C’est le même Métal hurlant qui, dans le premier hors-série de sa mouture actuelle, retrace l’existence courte de sa turbulente petite sœur, le long de 274 pages, donnant la parole à celles qui ont fait Ah!Nana et mettant en lumière leurs univers sombres, féroces et riches. Les piliers du magazine s’appellent Chantal Montellier, auteure de l’hilarante série Andy Gang, du nom de ce flic qui s’imagine en héros mais qui enchaîne les bavures (elle fondera en 2007 le prix Artémisia, destiné aux autrices de BD); Nicole Claveloux, dont l’univers sombre et baroque évoque autant les contes des frères Grimm (La Connasse et le Prince charmant, paru dans le numéro 2 de Ah!Nana) que le manga (Une gamine toujours dans la lune, numéro 6); ou encore la dessinatrice et militante Cecilia Capuana, auteure de Rêve (numéro 1), qui réinvente l’esthétique crade de Robert Crumb en l’apposant à un récit féministe utopiste. Au sein de la revue, Capuana est loin d’être la seule à se réapproprier la figure de la sorcière, mais c’est elle qui en tirera les histoires les plus marquantes (Tremblez… tremblez… les sorcières sont de retour, numéro 2; Visite inattendue, numéro 3).
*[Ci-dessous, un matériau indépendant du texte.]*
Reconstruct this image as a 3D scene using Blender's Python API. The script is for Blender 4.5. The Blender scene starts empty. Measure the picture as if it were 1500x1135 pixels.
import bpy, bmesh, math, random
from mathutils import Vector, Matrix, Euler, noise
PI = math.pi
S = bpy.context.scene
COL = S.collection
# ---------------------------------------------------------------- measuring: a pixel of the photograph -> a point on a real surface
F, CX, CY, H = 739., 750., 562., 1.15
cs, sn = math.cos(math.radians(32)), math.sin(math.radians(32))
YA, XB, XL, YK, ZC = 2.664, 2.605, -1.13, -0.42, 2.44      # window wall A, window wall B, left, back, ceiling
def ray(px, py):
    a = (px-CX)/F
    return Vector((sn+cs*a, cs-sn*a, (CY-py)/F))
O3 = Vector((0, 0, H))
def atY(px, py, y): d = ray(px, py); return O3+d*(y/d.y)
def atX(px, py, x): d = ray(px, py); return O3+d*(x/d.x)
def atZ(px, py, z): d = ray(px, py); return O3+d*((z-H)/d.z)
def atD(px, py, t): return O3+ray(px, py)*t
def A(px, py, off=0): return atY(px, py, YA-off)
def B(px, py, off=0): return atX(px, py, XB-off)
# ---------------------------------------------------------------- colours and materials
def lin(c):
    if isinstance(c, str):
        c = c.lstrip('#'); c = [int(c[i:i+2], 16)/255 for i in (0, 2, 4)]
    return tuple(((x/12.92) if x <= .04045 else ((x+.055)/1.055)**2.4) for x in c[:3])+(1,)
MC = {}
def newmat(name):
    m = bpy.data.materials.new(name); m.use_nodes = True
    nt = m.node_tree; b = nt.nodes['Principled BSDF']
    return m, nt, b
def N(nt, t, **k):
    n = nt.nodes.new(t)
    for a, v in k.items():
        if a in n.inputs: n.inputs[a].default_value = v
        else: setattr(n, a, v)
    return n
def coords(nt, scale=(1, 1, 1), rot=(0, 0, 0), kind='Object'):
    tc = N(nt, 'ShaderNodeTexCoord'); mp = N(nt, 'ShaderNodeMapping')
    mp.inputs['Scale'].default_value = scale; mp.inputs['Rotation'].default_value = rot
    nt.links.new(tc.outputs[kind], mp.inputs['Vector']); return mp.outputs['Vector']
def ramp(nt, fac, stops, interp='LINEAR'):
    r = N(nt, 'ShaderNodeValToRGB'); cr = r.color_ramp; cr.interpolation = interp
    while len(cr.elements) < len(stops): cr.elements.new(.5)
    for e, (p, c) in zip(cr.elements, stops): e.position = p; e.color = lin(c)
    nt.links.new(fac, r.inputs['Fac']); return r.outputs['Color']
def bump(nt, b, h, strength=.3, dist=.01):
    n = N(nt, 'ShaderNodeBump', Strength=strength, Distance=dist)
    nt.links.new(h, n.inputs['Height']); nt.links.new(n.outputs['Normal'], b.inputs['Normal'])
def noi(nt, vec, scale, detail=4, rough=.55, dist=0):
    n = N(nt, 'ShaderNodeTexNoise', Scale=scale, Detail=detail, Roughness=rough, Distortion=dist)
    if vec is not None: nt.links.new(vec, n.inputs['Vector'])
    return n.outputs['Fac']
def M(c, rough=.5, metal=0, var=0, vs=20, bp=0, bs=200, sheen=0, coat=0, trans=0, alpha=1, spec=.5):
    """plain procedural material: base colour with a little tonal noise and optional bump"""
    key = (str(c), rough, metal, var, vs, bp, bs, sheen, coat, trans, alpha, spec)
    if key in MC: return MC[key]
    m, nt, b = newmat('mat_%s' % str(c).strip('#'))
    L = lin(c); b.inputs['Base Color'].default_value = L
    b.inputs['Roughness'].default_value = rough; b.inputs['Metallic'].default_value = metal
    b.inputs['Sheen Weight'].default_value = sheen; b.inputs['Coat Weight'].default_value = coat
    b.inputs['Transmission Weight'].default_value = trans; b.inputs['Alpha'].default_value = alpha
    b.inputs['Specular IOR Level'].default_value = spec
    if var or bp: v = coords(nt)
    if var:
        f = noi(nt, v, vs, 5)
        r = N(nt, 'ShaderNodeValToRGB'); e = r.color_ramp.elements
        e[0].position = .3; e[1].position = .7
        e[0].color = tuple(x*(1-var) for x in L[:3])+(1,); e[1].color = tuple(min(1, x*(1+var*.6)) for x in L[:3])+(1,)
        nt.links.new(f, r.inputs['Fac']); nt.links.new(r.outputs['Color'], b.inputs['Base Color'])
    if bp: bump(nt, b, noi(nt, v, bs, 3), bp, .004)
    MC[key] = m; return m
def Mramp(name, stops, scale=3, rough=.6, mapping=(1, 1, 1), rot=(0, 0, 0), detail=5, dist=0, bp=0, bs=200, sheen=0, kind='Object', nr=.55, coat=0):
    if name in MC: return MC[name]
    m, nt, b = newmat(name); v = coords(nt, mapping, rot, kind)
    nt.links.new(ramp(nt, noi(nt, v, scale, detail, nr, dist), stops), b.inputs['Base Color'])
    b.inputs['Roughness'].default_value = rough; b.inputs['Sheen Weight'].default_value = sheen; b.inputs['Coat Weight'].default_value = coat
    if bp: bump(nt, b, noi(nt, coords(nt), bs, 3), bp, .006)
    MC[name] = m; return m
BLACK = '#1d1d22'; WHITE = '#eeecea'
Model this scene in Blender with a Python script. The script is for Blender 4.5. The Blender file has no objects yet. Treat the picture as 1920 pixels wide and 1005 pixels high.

Ah!Nana comptait également dans ses rangs l’autodidacte Keleck, ainsi que la cinéaste Agnès Varda, qui publia dans ses pages une version roman-photo de son film L’une chante, l’autre pas (1977), chronique des luttes féministes et des droits des femmes en France. Pour le premier numéro de Ah!Nana, Florence Cestac dessine Les Mariols!, une seule page qui attaque le machisme à la jugulaire : la dessinatrice – première femme à avoir obtenu le Grand Prix du festival d’Angoulême, en 2000 – y fait un florilège des remarques subies à la volée par les femmes (au hasard : «Oh dis, la sauterelle, les loloches pas mal mais le cul pas terrible…»).
Dans les pages du magazine, on trouvait des adresses de librairies féministes, des encarts publicitaires pour les centres de soutien aux femmes victimes de violences… Alors, féministe, oui, mais jusqu’à quel point? En donnant la parole aux principales intéressées, le hors-série montre aussi la diversité des points de vue sur le sujet, traduisant encore aujourd’hui le chaos que représentait la publication d’un numéro de la revue. «Ah!Nana était plus subversif qu’engagé (…) Il y avait un désir de provoquer, d’oser», estime Nicole Claveloux.
Janic Guillerez la seconde : pour elle, le magazine qu’elle menait d’une main de fer était «au-delà du féminisme». Les sujets de société qui remplissaient les pages de Ah!Nana, souvent tabous – et parfois abordés de manière… discutable –, avaient à voir avec le néonazisme, l’homosexualité et la transsexualité, l’inceste… C’est ce dernier thème qui signa la mort de la revue à la publication de son neuvième numéro, illustré par la couverture de la Néerlandaise Liz Bijl – la même qui réalisa celles du numéro 7, sur le sado-masochisme, et du numéro 6, sous-titré «le sexe et les petites filles».
Désormais considérée comme une revue pornographique, Ah!Nana, dont le petit tirage avait déjà du mal à se vendre, fut interdite à la vente aux mineurs et ne publia plus jamais. Ironie du sort : la majorité de son lectorat était masculin… comme les censeurs.
Métal hurlant, hors-série «Ah!Nana». Collectif. Les Humanoïdes Associés.
L’histoire
Métal hurlant rend hommage à Ah!Nana, le premier périodique français de bande dessinée réalisé par des femmes, pour des femmes, entre 1976 et 1978 – une aventure pionnière dans le monde de la bande dessinée française. Son contenu reflète une très grande liberté et les préoccupations féministes de son temps, pour aborder des sujets de société délicats à la fin des années 1970, ce qui lui vaudra une interdiction aux mineurs. Ah!Nana a ouvert la voie à une nouvelle génération de féministes avant-gardistes, brisé les stéréotypes, bousculé les conventions, et donné un espace de liberté à des autrices de renom.